Quantifying Systematic Age Discrepancies in Very Young Star Clusters

TL;DR

This study reveals significant age estimation discrepancies in very young star clusters, highlighting the limitations of current models and emphasizing the importance of multiple stellar evolution indicators for accurate age determination.

Contribution

It introduces a statistical method combining individual stellar ages and population constraints to improve cluster age estimates and explore massive star evolution.

Findings

A systematic age offset of 0.55 dex between red supergiant and blue star ages.

A deficit of lower-mass main-sequence stars compared to standard models.
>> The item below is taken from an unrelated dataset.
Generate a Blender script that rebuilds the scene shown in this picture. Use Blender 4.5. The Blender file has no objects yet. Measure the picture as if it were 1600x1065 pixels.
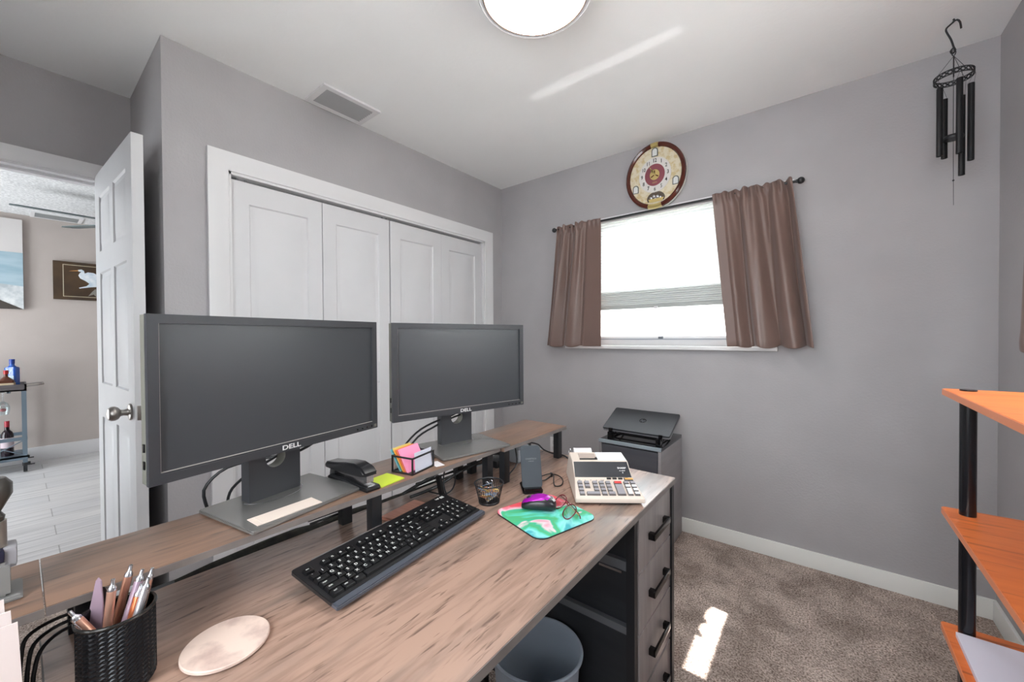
import bpy, bmesh, math, random
from mathutils import Matrix, Vector
random.seed(7)
PI = math.pi
S = bpy.context.scene
COL = S.collection

# ------------------------------------------------------------------ camera
def set_camera():
    yaw, pitch, roll = 0.6679, -0.0112, -0.0062
    fw = Vector((-math.sin(yaw)*math.cos(pitch), math.cos(yaw)*math.cos(pitch), math.sin(pitch)))
    r = Vector((math.cos(yaw), math.sin(yaw), 0)); u = r.cross(fw)
    r2 = r*math.cos(roll) + u*math.sin(roll); u2 = -r*math.sin(roll) + u*math.cos(roll)
    cd = bpy.data.cameras.new('camera'); cd.lens = 611.9132*36/1600; cd.sensor_width = 36
    cd.clip_start = 0.02; cd.clip_end = 200
    c = bpy.data.objects.new('camera', cd); COL.objects.link(c)
    m = Matrix((r2, u2, -fw)).transposed().to_4x4(); m.translation = Vector((2.1113, -2.542, 1.2051))
    c.matrix_world = m; S.camera = c
set_camera()
S.view_settings.view_transform = 'Standard'; S.view_settings.look = 'None'
S.view_settings.gamma = 1.0; S.view_settings.use_curve_mapping = False
S.view_settings.exposure = 0.62

# ------------------------------------------------------------------ world, sun, daylight
W = bpy.data.worlds.new('sky'); S.world = W; W.use_nodes = True
bg = W.node_tree.nodes['Background']; bg.inputs[0].default_value = (0.90, 0.96, 1.0, 1); bg.inputs[1].default_value = 8.0
def lamp(name, kind, loc, direction, energy, color=(1, 1, 1), **kw):
    d = bpy.data.lights.new(name, kind); d.energy = energy; d.color = color
    for k, v in kw.items(): setattr(d, k, v)
    o = bpy.data.objects.new(name, d); COL.objects.link(o); o.location = loc
    o.rotation_euler = Vector(direction).to_track_quat('-Z', 'Y').to_euler()
    return o
lamp('sun', 'SUN', (5, -1.5, 6), (-0.94, 0.10, -1.24), 20.0, (1.0, 0.97, 0.92), angle=0.01)
def portal(name, loc, direction, sx, sy):
    o = lamp(name, 'AREA', loc, direction, 1.0, shape='RECTANGLE', size=sx, size_y=sy)
    o.data.cycles.is_portal = True
portal('window_portal', (1.28, 0.17, 1.57), (0, -1, 0), 1.3, 0.95)
portal('side_window_portal', (2.87, -1.3, 1.57), (-1, 0, 0), 1.2, 0.95)
portal('rear_fill_window_portal', (1.85, -3.32, 1.5), (0, 1, 0), 1.0, 1.2)  # serves the added window behind the camera
portal('hall_fill_window_portal', (-2.5, -4.62, 1.2), (0, 1, 0), 2.4, 2.3)  # serves the added glazing at the hall end
# added area lamp imitating a sun glint: a thin bar of light on the ceiling
lamp('ceiling_streak_lamp', 'AREA', (1.285, 0.145, 1.185), (0, -1.005, 1.255), 0.034, (1, 1, 1), shape='RECTANGLE', size=0.78, size_y=0.06, spread=math.radians(2.5))

# ------------------------------------------------------------------ helpers
def sr(r, g, b):
    f = lambda v: (v/255/12.92) if v <= 10.3 else ((v/255+0.055)/1.055)**2.4
    return (f(r), f(g), f(b), 1)
def mat(name, col, rough=0.5, metal=0.0, spec=None, **kw):
    m = bpy.data.materials.new(name); m.use_nodes = True
    b = m.node_tree.nodes['Principled BSDF']
    b.inputs['Base Color'].default_value = col; b.inputs['Roughness'].default_value = rough; b.inputs['Metallic'].default_value = metal
    if spec is not None: b.inputs['Specular IOR Level'].default_value = spec
    for k, v in kw.items(): b.inputs[k.replace('_', ' ')].default_value = v
    return m
def N(m, t, **kw):
    n = m.node_tree.nodes.new(t)
    for k, v in kw.items(): setattr(n, k, v)
    return n
def L(m, a, b): m.node_tree.links.new(a, b)
def noise_mat(name, c1, c2, scale=(1, 1, 1), nscale=5.0, detail=4, rough=0.5, bump=0.0, lo=0.35, hi=0.65, bscale=None, **kw):
    m = mat(name, c1, rough, **kw); b = m.node_tree.nodes['Principled BSDF']
    tc = N(m, 'ShaderNodeTexCoord'); mp = N(m, 'ShaderNodeMapping'); mp.inputs['Scale'].default_value = scale
    L(m, tc.outputs['Object'], mp.inputs['Vector'])
    no = N(m, 'ShaderNodeTexNoise'); no.inputs['Scale'].default_value = nscale; no.inputs['Detail'].default_value = detail
    L(m, mp.outputs[0], no.inputs['Vector'])
    cr = N(m, 'ShaderNodeValToRGB'); cr.color_ramp.elements[0].position = lo; cr.color_ramp.elements[1].position = hi
    cr.color_ramp.elements[0].color = c1; cr.color_ramp.elements[1].color = c2
    L(m, no.outputs['Fac'], cr.inputs[0]); L(m, cr.outputs[0], b.inputs['Base Color'])
    if bump:
        n2 = no
        if bscale:
            n2 = N(m, 'ShaderNodeTexNoise'); n2.inputs['Scale'].default_value = bscale; n2.inputs['Detail'].default_value = 3
            L(m, tc.outputs['Object'], n2.inputs['Vector'])
        bp = N(m, 'ShaderNodeBump'); bp.inputs['Strength'].default_value = bump; bp.inputs['Distance'].default_value = 0.002
        L(m, n2.outputs['Fac'], bp.inputs['Height']); L(m, bp.outputs[0], b.inputs['Normal'])
    return m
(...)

Discrepancies are unique to massive star evolution, not intermediate-age clusters.

Abstract

We infer the ages of three young stellar clusters, NGC 2004, NGC 7419, and NGC 2100, using Stellar Ages, a statistical algorithm designed to infer stellar population properties from color magnitude diagrams. Recent studies have revealed emerging inconsistencies in the inferred ages of very young stellar clusters with ages less than or equal to 50 Myr. Here, we identify and quantify two distinct discrepancies. First, we identify a systematic age offset of 0.55 plus minus 0.09 dex between red supergiant and bright blue star age estimates, equivalent to a factor of approximately 3.5 in linear age, with bright blue star ages appearing systematically younger than those inferred from red supergiants. Second, given the observed numbers of red supergiants and bright blue stars, we find a pronounced deficit of lower-mass main-sequence stars relative to expectations from a standard initial mass function. Although these discrepancies resemble those reported for intermediate-age clusters, their magnitude and character suggest that they are unique to the evolution of massive stars. Together, these results highlight population-level inconsistencies with single-star evolutionary models and underscore the need to consider multiple evolutionary tracers when age-dating young clusters. By combining individual stellar ages with population-wide constraints, our approach refines prior work on cluster age determinations and provides new insight into massive star evolution and the interpretation of cluster demographics.